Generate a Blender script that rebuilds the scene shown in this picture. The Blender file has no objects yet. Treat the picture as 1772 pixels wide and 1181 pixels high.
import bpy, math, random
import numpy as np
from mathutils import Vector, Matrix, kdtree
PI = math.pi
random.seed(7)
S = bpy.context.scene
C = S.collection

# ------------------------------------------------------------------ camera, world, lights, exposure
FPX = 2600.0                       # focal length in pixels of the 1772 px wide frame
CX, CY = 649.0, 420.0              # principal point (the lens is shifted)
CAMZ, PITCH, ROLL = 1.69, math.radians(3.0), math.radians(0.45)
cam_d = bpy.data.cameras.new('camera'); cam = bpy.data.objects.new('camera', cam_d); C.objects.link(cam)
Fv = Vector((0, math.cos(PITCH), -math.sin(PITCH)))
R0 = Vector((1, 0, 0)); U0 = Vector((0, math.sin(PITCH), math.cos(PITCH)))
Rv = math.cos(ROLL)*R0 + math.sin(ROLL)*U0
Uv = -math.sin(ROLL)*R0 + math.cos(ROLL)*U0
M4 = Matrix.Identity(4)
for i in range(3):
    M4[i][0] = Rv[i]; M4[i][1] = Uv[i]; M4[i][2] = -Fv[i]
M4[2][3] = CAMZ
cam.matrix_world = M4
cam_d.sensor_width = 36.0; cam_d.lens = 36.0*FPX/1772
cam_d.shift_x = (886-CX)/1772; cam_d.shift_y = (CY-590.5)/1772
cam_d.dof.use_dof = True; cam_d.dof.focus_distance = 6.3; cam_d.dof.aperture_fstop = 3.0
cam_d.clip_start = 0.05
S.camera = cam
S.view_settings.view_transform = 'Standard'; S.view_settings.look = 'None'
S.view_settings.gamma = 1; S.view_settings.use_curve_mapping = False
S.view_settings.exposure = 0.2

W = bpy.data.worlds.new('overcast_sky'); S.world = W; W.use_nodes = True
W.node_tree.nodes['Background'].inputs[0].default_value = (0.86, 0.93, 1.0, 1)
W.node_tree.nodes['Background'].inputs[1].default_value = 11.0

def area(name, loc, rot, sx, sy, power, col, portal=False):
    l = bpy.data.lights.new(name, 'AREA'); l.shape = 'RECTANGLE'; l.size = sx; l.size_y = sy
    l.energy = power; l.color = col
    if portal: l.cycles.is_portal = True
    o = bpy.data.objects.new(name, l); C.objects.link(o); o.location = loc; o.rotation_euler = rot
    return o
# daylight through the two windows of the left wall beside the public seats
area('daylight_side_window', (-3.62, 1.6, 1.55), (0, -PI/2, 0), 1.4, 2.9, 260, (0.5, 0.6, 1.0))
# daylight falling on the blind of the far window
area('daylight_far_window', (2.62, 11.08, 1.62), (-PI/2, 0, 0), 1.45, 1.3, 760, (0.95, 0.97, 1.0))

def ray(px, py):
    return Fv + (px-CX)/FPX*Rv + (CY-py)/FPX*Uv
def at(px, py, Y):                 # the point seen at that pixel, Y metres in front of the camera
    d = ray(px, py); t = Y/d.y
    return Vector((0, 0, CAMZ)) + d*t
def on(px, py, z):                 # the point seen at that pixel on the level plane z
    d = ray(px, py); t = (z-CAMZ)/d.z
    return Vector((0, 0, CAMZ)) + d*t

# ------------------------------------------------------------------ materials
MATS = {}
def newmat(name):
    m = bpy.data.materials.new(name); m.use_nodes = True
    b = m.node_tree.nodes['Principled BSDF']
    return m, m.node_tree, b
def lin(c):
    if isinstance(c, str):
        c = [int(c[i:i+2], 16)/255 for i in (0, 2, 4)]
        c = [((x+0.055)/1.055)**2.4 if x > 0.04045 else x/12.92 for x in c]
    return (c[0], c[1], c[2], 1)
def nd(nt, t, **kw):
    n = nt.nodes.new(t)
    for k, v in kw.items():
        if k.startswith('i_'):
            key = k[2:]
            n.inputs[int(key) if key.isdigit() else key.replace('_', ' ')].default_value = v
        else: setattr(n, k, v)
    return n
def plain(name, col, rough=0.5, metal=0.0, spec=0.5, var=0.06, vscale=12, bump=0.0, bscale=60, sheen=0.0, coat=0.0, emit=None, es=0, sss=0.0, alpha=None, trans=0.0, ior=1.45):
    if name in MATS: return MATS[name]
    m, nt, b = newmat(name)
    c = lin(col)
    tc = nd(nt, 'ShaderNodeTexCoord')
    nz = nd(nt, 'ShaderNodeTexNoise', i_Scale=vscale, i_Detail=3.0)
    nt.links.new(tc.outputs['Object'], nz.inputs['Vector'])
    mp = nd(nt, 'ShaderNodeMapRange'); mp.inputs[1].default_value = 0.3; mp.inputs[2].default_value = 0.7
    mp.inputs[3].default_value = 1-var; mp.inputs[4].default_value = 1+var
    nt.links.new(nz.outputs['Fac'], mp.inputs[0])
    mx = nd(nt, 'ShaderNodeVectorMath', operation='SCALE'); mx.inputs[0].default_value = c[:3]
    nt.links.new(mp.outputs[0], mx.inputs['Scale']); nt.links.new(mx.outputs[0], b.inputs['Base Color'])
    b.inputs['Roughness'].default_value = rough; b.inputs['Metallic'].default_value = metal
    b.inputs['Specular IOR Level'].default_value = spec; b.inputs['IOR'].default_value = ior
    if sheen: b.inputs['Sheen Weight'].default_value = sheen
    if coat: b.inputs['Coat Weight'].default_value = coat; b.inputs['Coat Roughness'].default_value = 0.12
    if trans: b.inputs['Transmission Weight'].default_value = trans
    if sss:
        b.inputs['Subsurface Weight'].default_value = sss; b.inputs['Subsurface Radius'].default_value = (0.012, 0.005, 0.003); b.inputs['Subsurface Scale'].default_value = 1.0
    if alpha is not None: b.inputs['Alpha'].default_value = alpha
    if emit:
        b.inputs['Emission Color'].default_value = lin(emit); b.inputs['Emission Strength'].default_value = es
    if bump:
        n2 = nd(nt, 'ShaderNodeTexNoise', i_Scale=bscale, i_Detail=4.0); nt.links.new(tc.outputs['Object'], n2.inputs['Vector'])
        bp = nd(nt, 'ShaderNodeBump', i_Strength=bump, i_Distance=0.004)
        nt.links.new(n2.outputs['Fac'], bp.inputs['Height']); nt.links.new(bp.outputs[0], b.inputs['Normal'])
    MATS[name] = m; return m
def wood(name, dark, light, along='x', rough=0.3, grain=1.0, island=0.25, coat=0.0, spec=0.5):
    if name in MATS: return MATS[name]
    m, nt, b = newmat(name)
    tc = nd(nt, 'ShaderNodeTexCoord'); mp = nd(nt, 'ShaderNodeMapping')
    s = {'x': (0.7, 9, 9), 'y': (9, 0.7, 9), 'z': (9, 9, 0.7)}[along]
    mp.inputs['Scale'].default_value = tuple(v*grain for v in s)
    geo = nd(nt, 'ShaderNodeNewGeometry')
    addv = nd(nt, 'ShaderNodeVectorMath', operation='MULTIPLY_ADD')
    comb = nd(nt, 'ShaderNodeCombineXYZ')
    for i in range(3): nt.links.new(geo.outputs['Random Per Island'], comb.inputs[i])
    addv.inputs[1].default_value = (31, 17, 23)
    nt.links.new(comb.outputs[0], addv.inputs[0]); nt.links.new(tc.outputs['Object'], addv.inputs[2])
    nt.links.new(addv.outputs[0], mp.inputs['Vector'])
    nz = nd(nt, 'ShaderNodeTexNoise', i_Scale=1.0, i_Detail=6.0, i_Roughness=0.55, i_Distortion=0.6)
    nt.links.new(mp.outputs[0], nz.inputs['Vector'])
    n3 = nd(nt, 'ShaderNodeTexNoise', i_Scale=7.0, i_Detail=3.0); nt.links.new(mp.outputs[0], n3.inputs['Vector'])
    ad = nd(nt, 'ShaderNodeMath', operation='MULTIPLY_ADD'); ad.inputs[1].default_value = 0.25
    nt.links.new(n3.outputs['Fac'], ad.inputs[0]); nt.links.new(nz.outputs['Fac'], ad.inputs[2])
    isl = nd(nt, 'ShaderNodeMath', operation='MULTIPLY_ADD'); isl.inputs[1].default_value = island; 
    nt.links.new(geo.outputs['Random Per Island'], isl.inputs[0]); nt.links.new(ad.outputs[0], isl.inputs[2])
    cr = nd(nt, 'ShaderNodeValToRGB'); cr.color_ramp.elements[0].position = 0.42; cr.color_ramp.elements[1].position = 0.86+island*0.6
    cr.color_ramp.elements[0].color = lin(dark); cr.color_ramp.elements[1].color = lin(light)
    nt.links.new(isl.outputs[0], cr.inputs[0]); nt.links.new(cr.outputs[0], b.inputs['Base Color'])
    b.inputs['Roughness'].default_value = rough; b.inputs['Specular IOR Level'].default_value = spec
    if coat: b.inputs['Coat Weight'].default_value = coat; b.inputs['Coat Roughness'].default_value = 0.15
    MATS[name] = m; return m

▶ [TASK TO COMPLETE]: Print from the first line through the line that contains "W.node_tree.nodes['Background'].inputs[1].default_value = 11.0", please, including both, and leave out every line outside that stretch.

▶ [WRITTEN ANSWER]:
Generate a Blender script that rebuilds the scene shown in this picture. The Blender file has no objects yet. Treat the picture as 1772 pixels wide and 1181 pixels high.
import bpy, math, random
import numpy as np
from mathutils import Vector, Matrix, kdtree
PI = math.pi
random.seed(7)
S = bpy.context.scene
C = S.collection

# ------------------------------------------------------------------ camera, world, lights, exposure
FPX = 2600.0                       # focal length in pixels of the 1772 px wide frame
CX, CY = 649.0, 420.0              # principal point (the lens is shifted)
CAMZ, PITCH, ROLL = 1.69, math.radians(3.0), math.radians(0.45)
cam_d = bpy.data.cameras.new('camera'); cam = bpy.data.objects.new('camera', cam_d); C.objects.link(cam)
Fv = Vector((0, math.cos(PITCH), -math.sin(PITCH)))
R0 = Vector((1, 0, 0)); U0 = Vector((0, math.sin(PITCH), math.cos(PITCH)))
Rv = math.cos(ROLL)*R0 + math.sin(ROLL)*U0
Uv = -math.sin(ROLL)*R0 + math.cos(ROLL)*U0
M4 = Matrix.Identity(4)
for i in range(3):
    M4[i][0] = Rv[i]; M4[i][1] = Uv[i]; M4[i][2] = -Fv[i]
M4[2][3] = CAMZ
cam.matrix_world = M4
cam_d.sensor_width = 36.0; cam_d.lens = 36.0*FPX/1772
cam_d.shift_x = (886-CX)/1772; cam_d.shift_y = (CY-590.5)/1772
cam_d.dof.use_dof = True; cam_d.dof.focus_distance = 6.3; cam_d.dof.aperture_fstop = 3.0
cam_d.clip_start = 0.05
S.camera = cam
S.view_settings.view_transform = 'Standard'; S.view_settings.look = 'None'
S.view_settings.gamma = 1; S.view_settings.use_curve_mapping = False
S.view_settings.exposure = 0.2

W = bpy.data.worlds.new('overcast_sky'); S.world = W; W.use_nodes = True
W.node_tree.nodes['Background'].inputs[0].default_value = (0.86, 0.93, 1.0, 1)
W.node_tree.nodes['Background'].inputs[1].default_value = 11.0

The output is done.